• **SOURCE EXCERPT**:
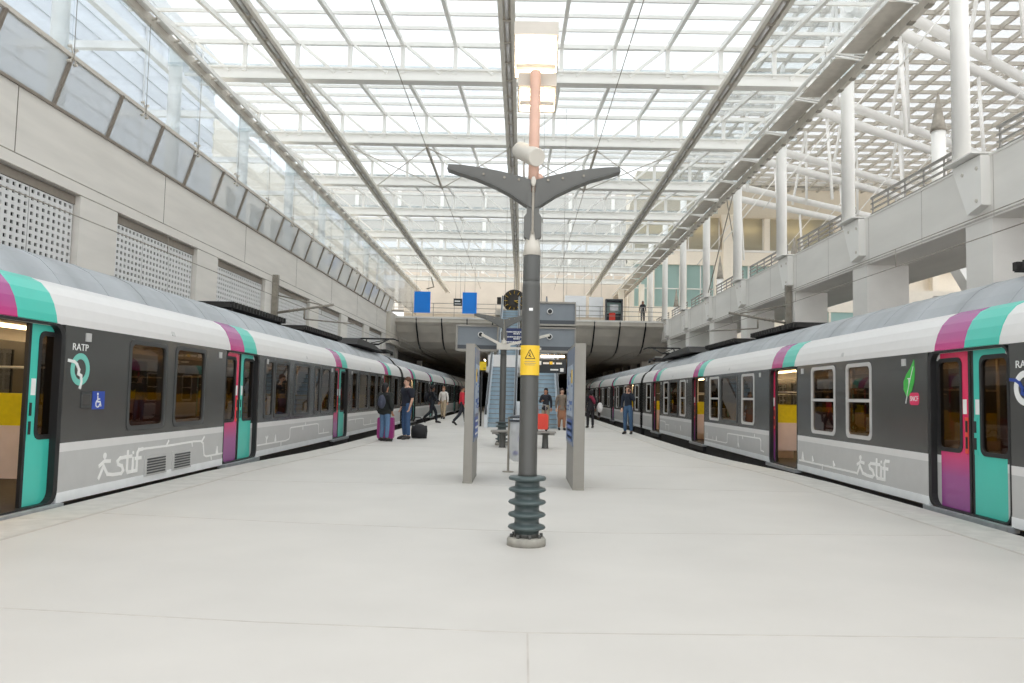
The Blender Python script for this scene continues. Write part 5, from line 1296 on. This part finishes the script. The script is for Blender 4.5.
p, W = person(3.02, 34.9, .15, 1.64, 'person in black coat with a burgundy scarf walking off between totem and train', 'brown', (26,20,22), .1, (38,34,40), (40,38,42), coat=True,
    pose=dict(kneeL=(-.10,.12,.52), ankleL=(-.10,.14,.09), toeL=(-.11,.30,.04)))
bag_on(W, 'white shoulder bag carried by the person in the black coat', (.425,-.05,.96), (.13,.10,.22), (226,222,220), .15, 'shoulder_bag')
o = MB().tube([W((-.10,-.10,1.46)),W((.02,-.15,1.42)),W((.12,-.16,1.25)),W((.14,-.17,1.12))], [.05,.07,.07,.04], 10).build('scarf', pmat((138,40,66)), p)
p, W = person(3.98, 29.9, 2.75, 1.79, 'person in navy sweater and blue jeans with hands raised to the mouth, beside the train', 'fair', (92,62,46), 0, (32,40,54), (62,92,124),
    pose=dict(elbL=(-.25,.10,1.20), wriL=(-.08,.19,1.50), elbR=(.23,-.03,1.14), wriR=(.22,.06,.92), kneeL=(-.12,.03,.50), ankleL=(-.13,0,.09), toeL=(-.15,.15,.035)))
o = tag(MB().box(W((-.06,.18,1.6)).x-.02, W((-.06,.18,1.6)).x+.02, W((-.06,.18,1.6)).y-.10, W((-.06,.18,1.6)).y-.05, W((0,0,1.52)).z, W((0,0,1.64)).z).build('mobile_phone', M['ink'], None, W((-.06,.18,1.55))), 'dark phone held by the person in the navy sweater', 'phone')
person(9.15, 60.9, 3.1, 1.62, 'person in dark hooded coat standing behind the deck railing', 'tan', (36,36,42), .2, (44,46,52), (40,42,48), coat=True, z=7.15)
person(-.95, 40.0, 3.1, 1.7, 'person in dark jacket on the white landing, seen past the yellow box', 'tan', (30,26,26), 0, (60,52,44), (40,40,44), z=2.72) if False else None
person(6.83, 16.5, 2.6, 1.72, 'passenger in black standing inside the doorway of the parapet side train', 'tan', (26,22,22), 0, (34,32,36), (44,44,52), z=.07)
person(-6.68, 22.9, -1.4, 1.72, 'passenger in rust jacket standing inside the train by the beige wall', 'fair', (70,48,38), 0, (150,64,50), (60,60,70), z=.07)

for o in list(bpy.data.objects):
    if '_o' in o: del o['_o']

• **THE REQUEST**: Copy all the data exactly as written, but skip any picture.

• **EXERCISE OUTPUT**:
The Blender Python script for this scene continues. Write part 5, from line 1296 on. This part finishes the script. The script is for Blender 4.5.
p, W = person(3.02, 34.9, .15, 1.64, 'person in black coat with a burgundy scarf walking off between totem and train', 'brown', (26,20,22), .1, (38,34,40), (40,38,42), coat=True,
    pose=dict(kneeL=(-.10,.12,.52), ankleL=(-.10,.14,.09), toeL=(-.11,.30,.04)))
bag_on(W, 'white shoulder bag carried by the person in the black coat', (.425,-.05,.96), (.13,.10,.22), (226,222,220), .15, 'shoulder_bag')
o = MB().tube([W((-.10,-.10,1.46)),W((.02,-.15,1.42)),W((.12,-.16,1.25)),W((.14,-.17,1.12))], [.05,.07,.07,.04], 10).build('scarf', pmat((138,40,66)), p)
p, W = person(3.98, 29.9, 2.75, 1.79, 'person in navy sweater and blue jeans with hands raised to the mouth, beside the train', 'fair', (92,62,46), 0, (32,40,54), (62,92,124),
    pose=dict(elbL=(-.25,.10,1.20), wriL=(-.08,.19,1.50), elbR=(.23,-.03,1.14), wriR=(.22,.06,.92), kneeL=(-.12,.03,.50), ankleL=(-.13,0,.09), toeL=(-.15,.15,.035)))
o = tag(MB().box(W((-.06,.18,1.6)).x-.02, W((-.06,.18,1.6)).x+.02, W((-.06,.18,1.6)).y-.10, W((-.06,.18,1.6)).y-.05, W((0,0,1.52)).z, W((0,0,1.64)).z).build('mobile_phone', M['ink'], None, W((-.06,.18,1.55))), 'dark phone held by the person in the navy sweater', 'phone')
person(9.15, 60.9, 3.1, 1.62, 'person in dark hooded coat standing behind the deck railing', 'tan', (36,36,42), .2, (44,46,52), (40,42,48), coat=True, z=7.15)
person(-.95, 40.0, 3.1, 1.7, 'person in dark jacket on the white landing, seen past the yellow box', 'tan', (30,26,26), 0, (60,52,44), (40,40,44), z=2.72) if False else None
person(6.83, 16.5, 2.6, 1.72, 'passenger in black standing inside the doorway of the parapet side train', 'tan', (26,22,22), 0, (34,32,36), (44,44,52), z=.07)
person(-6.68, 22.9, -1.4, 1.72, 'passenger in rust jacket standing inside the train by the beige wall', 'fair', (70,48,38), 0, (150,64,50), (60,60,70), z=.07)

for o in list(bpy.data.objects):
    if '_o' in o: del o['_o']